Tesco is offloading part of its stake in South East Asian ecommerce platform Lazada to etail titan Alibaba for $129m (£90.5m).

The supermarket giant’s subsidiary, Tesco Overseas Investments Limited, has agreed to sell an 8.6% equity shareholding in Lazada – a business that provides a “gateway” for local and international sellers in South East Asia – as it continues its drive to shed non-core assets.

Alibaba’s acquisition forms part of wider deal that will see the Chinese giant invest around $500m (£350.9m) in Lazada and become its controlling shareholder.

Tesco, which first invested in Lazada back in November 2013 and has ploughed £124m into the business, will retain an 8.3% shareholding in the etailer following the transaction.

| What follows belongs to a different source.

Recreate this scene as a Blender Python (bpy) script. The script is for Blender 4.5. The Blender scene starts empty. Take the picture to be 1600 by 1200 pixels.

The grocer said it will use proceeds from the transaction “for general working capital purposes” after admitting its shareholding in the business was “an available-for-sale financial asset.”

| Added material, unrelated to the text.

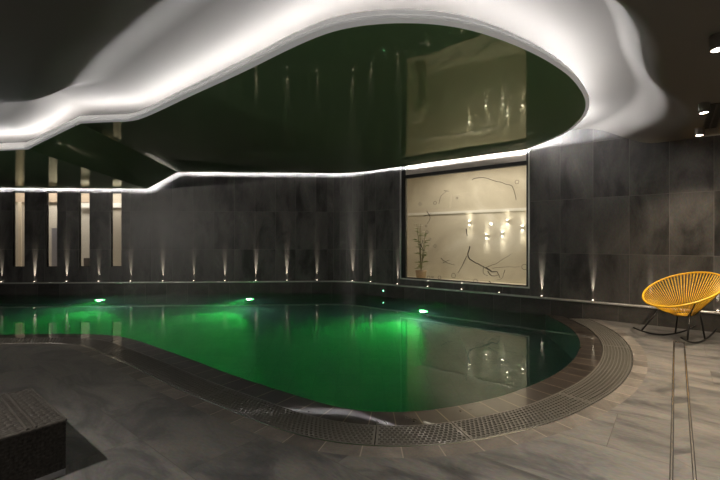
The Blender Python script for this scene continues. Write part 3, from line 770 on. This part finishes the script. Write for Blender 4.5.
# ------------------------------------------------------------------ wicker table
tc_ = Vector((-1.63,2.19,0)); L1, L2 = .73, .73
wroot2 = empty('wicker_table', tc_ - u2*L1/2 - n2*L2/2, yaw_r)
hx, hy, zt, zb = L1/2, L2/2, .305, .035
def weave(fn, nu, nv, pu, pv):
    """woven strands: each strand a ribbon going over and under"""
    mb = MB()
    for i in range(nu):
        rows = []
        for j in range(nv*2+1):
            v = j/2/nv; k = math.cos(PI*(j/2+.5) )
            hgt = .0045*(1 if (i + j//2) % 2 == 0 else -1)*(1 if j % 2 == 1 else 0)
            c = (i+.5)/nu; w = .44/nu
            rows.append([fn(c-w, v, hgt-.0006), fn(c, v, hgt+.0008), fn(c+w, v, hgt-.0006)])
        mb.sweep(rows)
    for j in range(nv):
        rows = []
        for i in range(nu*2+1):
            u = i/2/nu
            hgt = -.0045*(1 if (i//2 + j) % 2 == 0 else -1)*(1 if i % 2 == 1 else 0)
            c = (j+.5)/nv; w = .44/nv
            rows.append([fn(u, c-w, hgt-.0006), fn(u, c, hgt+.0008), fn(u, c+w, hgt-.0006)])
        mb.sweep(rows)
    return mb
mb = MB(); mb.aabb(-hx+.012,hx-.012,-hy+.012,hy-.012,zb+.002,zt-.014); mb.build('core', M_black, wroot2)
weave(lambda a,b_,h: (-hx+2*hx*a, -hy+2*hy*b_, zt+h-.002), 26, 26, 0, 0).build('woven_top', M_wicker, wroot2, smooth=True)
side = MB()
for fn in (lambda a,b_,h: (hx-.002+h, -hy+2*hy*a, zb+(zt-zb)*b_), lambda a,b_,h: (-hx+2*hx*a, -hy+.002-h, zb+(zt-zb)*b_), lambda a,b_,h: (-hx+.002-h, -hy+2*hy*a, zb+(zt-zb)*b_), lambda a,b_,h: (-hx+2*hx*a, hy-.002+h, zb+(zt-zb)*b_)):
    w_ = weave(fn, 40, 15, 0, 0); o_ = len(side.v); side.v += w_.v; side.f += [tuple(k+o_ for k in f) for f in w_.f]; side.m += w_.m; side.uv += w_.uv
side.build('woven_sides', M_wicker, wroot2, smooth=True)
mb = MB()
for y in (hy-.13, hy-.165, -hy+.13, -hy+.165): mb.tube([(-hx,y,zt+.004), (hx,y,zt+.004)], .008, 6)
mb.build('braid_border', M_wicker, wroot2)
mb = MB(); q_ = [(-hx,-hy), (hx,-hy), (hx,hy), (-hx,hy)]
for a, b_ in zip(q_, q_[1:]+q_[:1]): mb.tube([(a[0],a[1],zt-.003), (b_[0],b_[1],zt-.003)], .007, 8)
mb.build('rolled_edge', M_wicker, wroot2)
M_alu = plain('pale base', (.62,.63,.68), .45)
mb = MB(); mb.aabb(-hx+.004,hx-.002,-hy+.004,hy-.002,.0,zb); o = mb.build('base_plinth', M_alu, wroot2); o['label'] = 'pale grey base strip'
tag(wroot2, 'low black-brown woven wicker cube table at the lower left corner', 'table')

# ------------------------------------------------------------------ rocking chair
Fd = Vector((-.955,-.29,0)).normalized(); Sd = Vector((-Fd.y, Fd.x, 0))        # forward; Sd points to the eye's side
if Sd.y > 0: Sd = -Sd
CC = Vector((4.25,5.21,0))
ch = empty('rocking_chair', CC)
def rim(t, sc=1.0):
    # t = 0 at the low front; slightly wider behind
    c_, s_ = math.cos(t), math.sin(t)
    return Fd*(.455*c_*sc) + Sd*((.415 - .02*c_)*s_*sc) + Vector((0,0,.655 - .205*c_*sc))
ringc = -Fd*.03 + Vector((0,0,.315))
def low(t): return ringc + Fd*(.105*math.cos(t)) + Sd*(.1*math.sin(t)) + Vector((0,0,-.012*math.cos(t)))
mb = MB(); mb.tube([rim(2*PI*k/72) for k in range(72)], .0122, 10, closed=True); mb.build('rim', M_yellow, ch, smooth=True)
mb = MB(); mb.tube([low(2*PI*k/36) for k in range(36)], .009, 8, closed=True); mb.build('seat_ring', M_black, ch, smooth=True)
mb = MB(); NC = 72
for k in range(NC):
    t = 2*PI*(k+.5)/NC
    for dt in (-.009,.013):
        a, b_ = rim(t+dt), low(t+dt*.6); c_ = (a+b_)/2 + Vector((0,0,-.012))
        mb.tube([a, c_, b_], .0025, 5)
for k in range(40):
    t = 2*PI*k/40; mb.tube([low(t), low(t+PI+.2)], .003, 5)
o = mb.build('cord_seat', M_yellow, ch, smooth=True)
A0, A1 = ground(633.5,327.5,.12)-CC, ground(695.8,325.8,.12)-CC; B0, B1 = ground(681,337.5,.12)-CC, ground(716,329.5,.12)-CC
def rocker(a, b_):
    P_ = []
    for k in range(25):
        t = k/24; p = a.lerp(b_, t); p.z = .0115 + .108*(2*t-1)**2; P_.append(p)
    return P_
for a, b_, legs_ in ((A0,A1,((.13,1),(.68,-1))), (B0,B1,((.18,1),(.68,-1)))):
    P_ = rocker(a, b_); mb = MB(); mb.tube(P_, .011, 8); mb.build('rocker', M_black, ch, smooth=True)
    sgn = 1 if a is B0 else -1
    for tt, fr_ in legs_:
        foot = P_[round(tt*24)]
        ang = (PI*.30 if fr_ > 0 else PI*.70)*sgn
        top = low(ang).lerp(rim(ang), .42 if fr_ > 0 else .18) + Vector((0,0,-.02))
        mb = MB(); mb.tube([top, foot], .0105, 8); mb.build('leg', M_black, ch, smooth=True)
        mb = MB(); e1 = rim(ang) + Vector((0,0,-.014)); e0 = low(ang) + Vector((0,0,-.012)); mb.tube([e0, (e0+e1)/2 + Vector((0,0,-.022)), e1], .008, 8); mb.build('support_bar', M_black, ch, smooth=True)
tag(ch, 'yellow string rocking chair with round basket seat on black rockers by the wall', 'rocking chair')

# ------------------------------------------------------------------ world, camera, view
w = bpy.data.worlds.new('World'); S.world = w; w.use_nodes = True
w.node_tree.nodes['Background'].inputs[0].default_value = (.5,.48,.45,1); w.node_tree.nodes['Background'].inputs[1].default_value = .0
# unseen fill spots, added to brighten the near deck and the far wall
for x, y, e, l in ((1.2,.6,190,'added fill spotlight out of view, right above the near deck'), (-2.6,1.0,200,'added fill spotlight out of view, above the wicker table'), (-4.9,3.0,200,'added fill spotlight out of view, above the left deck')):
    ceiling_spot(Vector((x,y,0)), e, l)
for x, y, e, aim, l in ((-8.6,-.6,170,(-5.6,9.5,1.3),'added hanging fill spotlight out of view, turned toward the slot windows'), (-8.4,1.2,260,(-.8,9.6,1.5),'added hanging fill spotlight out of view, turned toward the middle of the far wall')):
    ceiling_spot(Vector((x,y,0)), e, l, aim, 74, .55)
cam = bpy.data.cameras.new('Camera'); co = bpy.data.objects.new('Camera', cam); COL.objects.link(co)
cam.sensor_width = 36; cam.lens = 36*F/720; co.location = (0,0,H); co.rotation_euler = (PI/2,0,0); cam.clip_start = .05
S.camera = co
S.view_settings.view_transform = 'Standard'; S.view_settings.look = 'None'; S.view_settings.exposure = .78; S.view_settings.gamma = 1; S.view_settings.use_curve_mapping = False
try:
    S.cycles.use_denoising = True; S.cycles.max_bounces = 10; S.cycles.transmission_bounces = 8; S.cycles.transparent_max_bounces = 12; S.cycles.volume_bounces = 1
    S.cycles.sample_clamp_indirect = 6; S.cycles.caustics_refractive = False; S.cycles.caustics_reflective = False
except Exception: pass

Tesco added that Lazada had “no impact” on its profit for the year to February 28, 2015 but added that, as of August 29, it held a value of £113m in its accounts.

News of the sale comes 24 hours before Tesco unveils its full-year results.

The supermarket giant’s boss Dave Lewis has been keen to focus on gaining momentum within the retailer’s UK business and offload non-core assets such as its Blinkbox streaming service and its South Korean Homeplus chain.

Reports have also suggested that Tesco could seek to sell its Giraffe restaurant business, Dobbies Garden Centres and the Harris + Hoole coffee shop chain, all of which recorded losses in their latest financial updates.